Question

i.Find the mean of the following sets of numbers:
a. 2.5, 2.4, 3.5, 2.8, 2.9, 3.3, 3.6
b. -6, -2, -1, 0, 1, 2, 5, 9
ii.The mean of the numbers 6, y, 7, x, 14 is 8. Express y in the terms of x.

Answer 1

Hint: In first part of this question add all the numbers together and then we will divide it by the total number of number that were added and in the second part of the question the mean is already given so we will add up the given numbers including x and y and then we will divide it with total numbers that were added and then we will find the relation between x and the y.

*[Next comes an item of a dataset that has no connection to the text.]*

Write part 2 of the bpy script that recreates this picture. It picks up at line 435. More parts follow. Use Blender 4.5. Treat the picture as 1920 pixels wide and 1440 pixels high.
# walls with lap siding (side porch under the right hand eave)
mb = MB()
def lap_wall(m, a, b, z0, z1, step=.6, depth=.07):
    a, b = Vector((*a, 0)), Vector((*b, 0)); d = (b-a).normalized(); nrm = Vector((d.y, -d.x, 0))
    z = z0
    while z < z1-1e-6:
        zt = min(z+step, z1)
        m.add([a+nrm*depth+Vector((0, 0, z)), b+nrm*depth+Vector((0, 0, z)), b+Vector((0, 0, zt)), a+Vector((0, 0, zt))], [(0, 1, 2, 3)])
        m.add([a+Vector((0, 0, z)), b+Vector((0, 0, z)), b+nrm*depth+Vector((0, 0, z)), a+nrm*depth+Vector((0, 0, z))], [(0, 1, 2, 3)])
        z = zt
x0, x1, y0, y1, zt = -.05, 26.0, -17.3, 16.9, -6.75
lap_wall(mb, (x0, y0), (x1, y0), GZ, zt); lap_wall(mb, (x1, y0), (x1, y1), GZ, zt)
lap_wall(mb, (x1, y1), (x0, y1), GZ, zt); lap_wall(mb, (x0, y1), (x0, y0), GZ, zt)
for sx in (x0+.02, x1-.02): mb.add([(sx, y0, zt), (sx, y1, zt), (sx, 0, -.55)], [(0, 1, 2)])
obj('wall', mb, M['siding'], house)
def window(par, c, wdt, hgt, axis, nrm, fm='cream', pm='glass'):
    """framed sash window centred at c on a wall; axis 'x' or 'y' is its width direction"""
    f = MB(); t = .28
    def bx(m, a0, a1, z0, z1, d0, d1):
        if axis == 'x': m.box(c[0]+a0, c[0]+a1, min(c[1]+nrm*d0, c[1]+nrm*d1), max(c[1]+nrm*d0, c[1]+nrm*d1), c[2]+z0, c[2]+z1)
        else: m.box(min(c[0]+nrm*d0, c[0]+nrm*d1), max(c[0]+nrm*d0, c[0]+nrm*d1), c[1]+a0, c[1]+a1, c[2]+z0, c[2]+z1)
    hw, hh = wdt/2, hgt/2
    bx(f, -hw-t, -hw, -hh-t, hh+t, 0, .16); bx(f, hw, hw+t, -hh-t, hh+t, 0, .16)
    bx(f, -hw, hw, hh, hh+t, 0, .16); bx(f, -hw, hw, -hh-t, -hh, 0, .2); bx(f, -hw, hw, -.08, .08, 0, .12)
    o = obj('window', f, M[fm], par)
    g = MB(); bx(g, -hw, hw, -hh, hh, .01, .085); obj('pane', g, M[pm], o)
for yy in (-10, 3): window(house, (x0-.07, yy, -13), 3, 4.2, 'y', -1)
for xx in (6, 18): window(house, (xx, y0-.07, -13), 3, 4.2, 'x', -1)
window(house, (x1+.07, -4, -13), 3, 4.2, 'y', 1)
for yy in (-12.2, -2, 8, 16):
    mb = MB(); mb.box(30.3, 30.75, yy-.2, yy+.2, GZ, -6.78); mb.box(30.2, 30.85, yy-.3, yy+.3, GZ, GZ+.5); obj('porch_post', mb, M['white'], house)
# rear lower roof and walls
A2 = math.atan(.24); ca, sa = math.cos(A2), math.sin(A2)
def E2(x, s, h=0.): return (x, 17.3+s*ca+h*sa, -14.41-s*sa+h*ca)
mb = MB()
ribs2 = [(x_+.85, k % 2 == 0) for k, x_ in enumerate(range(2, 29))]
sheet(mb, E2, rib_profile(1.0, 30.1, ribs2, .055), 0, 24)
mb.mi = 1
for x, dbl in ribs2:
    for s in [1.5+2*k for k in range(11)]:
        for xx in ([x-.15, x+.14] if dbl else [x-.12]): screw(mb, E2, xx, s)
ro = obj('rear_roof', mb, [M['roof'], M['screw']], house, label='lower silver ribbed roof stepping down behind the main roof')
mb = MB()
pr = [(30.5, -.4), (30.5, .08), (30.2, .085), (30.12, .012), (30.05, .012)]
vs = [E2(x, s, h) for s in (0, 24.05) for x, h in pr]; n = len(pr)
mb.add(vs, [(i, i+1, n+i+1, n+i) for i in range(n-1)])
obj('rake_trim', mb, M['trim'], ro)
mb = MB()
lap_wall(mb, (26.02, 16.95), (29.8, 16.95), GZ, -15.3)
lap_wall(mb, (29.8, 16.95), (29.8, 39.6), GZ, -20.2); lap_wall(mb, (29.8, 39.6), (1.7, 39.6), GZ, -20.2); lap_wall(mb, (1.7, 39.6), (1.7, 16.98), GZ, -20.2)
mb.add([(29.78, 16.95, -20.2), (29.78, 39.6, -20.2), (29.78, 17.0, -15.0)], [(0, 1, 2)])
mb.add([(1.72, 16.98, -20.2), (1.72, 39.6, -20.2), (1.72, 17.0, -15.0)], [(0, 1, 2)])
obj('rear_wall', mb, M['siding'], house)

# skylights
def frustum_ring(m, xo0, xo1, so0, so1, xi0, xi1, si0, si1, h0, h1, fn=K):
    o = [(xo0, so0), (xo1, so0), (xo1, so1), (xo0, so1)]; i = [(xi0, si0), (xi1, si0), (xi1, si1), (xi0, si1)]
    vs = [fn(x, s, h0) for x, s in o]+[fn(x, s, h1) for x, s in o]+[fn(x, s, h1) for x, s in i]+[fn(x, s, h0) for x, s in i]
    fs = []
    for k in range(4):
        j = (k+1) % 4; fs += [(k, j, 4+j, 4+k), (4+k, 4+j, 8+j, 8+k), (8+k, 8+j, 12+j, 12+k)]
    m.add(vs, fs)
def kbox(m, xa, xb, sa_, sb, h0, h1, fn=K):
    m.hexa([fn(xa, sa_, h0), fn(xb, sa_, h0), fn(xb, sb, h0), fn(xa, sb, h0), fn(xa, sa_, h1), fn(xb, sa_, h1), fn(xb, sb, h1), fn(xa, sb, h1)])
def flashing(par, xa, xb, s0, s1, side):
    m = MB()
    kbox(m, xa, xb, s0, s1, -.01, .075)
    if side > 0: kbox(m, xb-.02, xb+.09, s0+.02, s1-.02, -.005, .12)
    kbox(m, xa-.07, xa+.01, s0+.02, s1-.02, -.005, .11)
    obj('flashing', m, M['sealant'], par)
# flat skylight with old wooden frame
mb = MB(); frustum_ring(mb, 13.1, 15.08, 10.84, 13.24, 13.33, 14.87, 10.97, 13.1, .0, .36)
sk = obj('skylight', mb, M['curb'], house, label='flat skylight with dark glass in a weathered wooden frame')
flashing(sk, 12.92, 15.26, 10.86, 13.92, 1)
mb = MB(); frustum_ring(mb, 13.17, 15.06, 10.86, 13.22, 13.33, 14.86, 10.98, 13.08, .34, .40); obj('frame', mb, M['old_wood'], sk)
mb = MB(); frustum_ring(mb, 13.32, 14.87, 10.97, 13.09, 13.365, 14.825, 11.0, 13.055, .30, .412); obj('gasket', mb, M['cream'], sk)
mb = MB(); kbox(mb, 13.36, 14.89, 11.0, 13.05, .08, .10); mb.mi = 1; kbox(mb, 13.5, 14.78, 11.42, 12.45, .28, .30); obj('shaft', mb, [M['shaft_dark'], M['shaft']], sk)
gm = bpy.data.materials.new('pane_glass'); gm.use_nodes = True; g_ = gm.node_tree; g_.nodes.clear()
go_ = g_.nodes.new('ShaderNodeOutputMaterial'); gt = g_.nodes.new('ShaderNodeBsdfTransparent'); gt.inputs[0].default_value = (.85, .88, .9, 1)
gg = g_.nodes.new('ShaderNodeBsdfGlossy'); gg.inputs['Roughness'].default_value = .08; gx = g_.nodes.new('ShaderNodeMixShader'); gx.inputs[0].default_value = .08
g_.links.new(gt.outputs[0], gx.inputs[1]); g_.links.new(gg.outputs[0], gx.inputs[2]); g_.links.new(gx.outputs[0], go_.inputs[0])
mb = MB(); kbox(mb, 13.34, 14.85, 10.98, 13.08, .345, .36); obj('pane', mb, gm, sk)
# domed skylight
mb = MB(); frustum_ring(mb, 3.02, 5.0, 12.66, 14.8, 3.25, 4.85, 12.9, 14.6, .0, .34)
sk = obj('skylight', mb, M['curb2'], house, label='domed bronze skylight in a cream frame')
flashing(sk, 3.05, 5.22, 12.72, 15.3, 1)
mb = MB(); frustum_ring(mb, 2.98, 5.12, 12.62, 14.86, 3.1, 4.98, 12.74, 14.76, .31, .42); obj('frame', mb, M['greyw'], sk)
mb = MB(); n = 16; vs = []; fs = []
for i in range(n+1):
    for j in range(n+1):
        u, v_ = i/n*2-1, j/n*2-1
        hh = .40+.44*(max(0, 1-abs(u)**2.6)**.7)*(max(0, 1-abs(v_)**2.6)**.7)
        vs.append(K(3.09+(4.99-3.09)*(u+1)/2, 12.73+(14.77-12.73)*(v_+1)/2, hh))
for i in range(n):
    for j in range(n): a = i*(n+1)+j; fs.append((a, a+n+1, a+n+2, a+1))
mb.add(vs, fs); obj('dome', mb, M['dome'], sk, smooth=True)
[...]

Complete step-by-step answer:
Part (i)
a.Given the set of the numbers \[2.5,2.4,3.5,2.8,2.9,3.3,3.6\]
So the sum of these given number will be \[2.5 + 2.4 + 3.5 + 2.8 + 2.9 + 3.3 + 3.6 = 21\]
Now since there are a total of 7 numbers whose mean is to be find, so the mean of the given number will be
\[
\Rightarrow Mean = \dfrac{{21}}{7} \\
   = 3 \;
 \]
Hence the mean of the numbers \[2.5,2.4,3.5,2.8,2.9,3.3,3.6 = 3\]
b.Given the set of the numbers \[ - 6, - 2, - 1,0,1,2,5,9\]
So the sum of these given number will be \[ - 6 - 2 - 1 + 0 + 1 + 2 + 5 + 9 = 8\]
Now since there are a total of 8 numbers whose mean is to be find, so the mean of the given number will be
\[
\Rightarrow Mean = \dfrac{8}{8} \\
   = 1 \;
 \]
Hence the mean of the numbers \[ - 6, - 2, - 1,0,1,2,5,9 = 1\]
Part (ii)
Given the set of the numbers \[6,y,7,x,14\]
In this part of the question since mean is already given and data is missing so first we will find the sum of data in term of x and y
So the sum of these given number will be \[6 + y + 7 + x + 14 = 27 + x + y\]
Now since there are a total of 5 numbers whose mean is given, hence we can write xx and y
\[
\Rightarrow Mean = \dfrac{{27 + x + y}}{5} \\
\Rightarrow 8 = \dfrac{{27 + x + y}}{5} \\
\Rightarrow 27 + x + y = 40 \\
\Rightarrow x + y = 13 \;
 \]
Hence we can further write the obtained equation as y in the terms of x as
 \[
  x + y = 13 \\
\Rightarrow y = 13 - x \;
 \]

Note: Mean is the average of the set of numbers. To find the mean of the numbers add up all the numbers and divide it with how many numbers were added. Students must note that to find the missing numbers of the given set of data we must know the mean for that given numbers.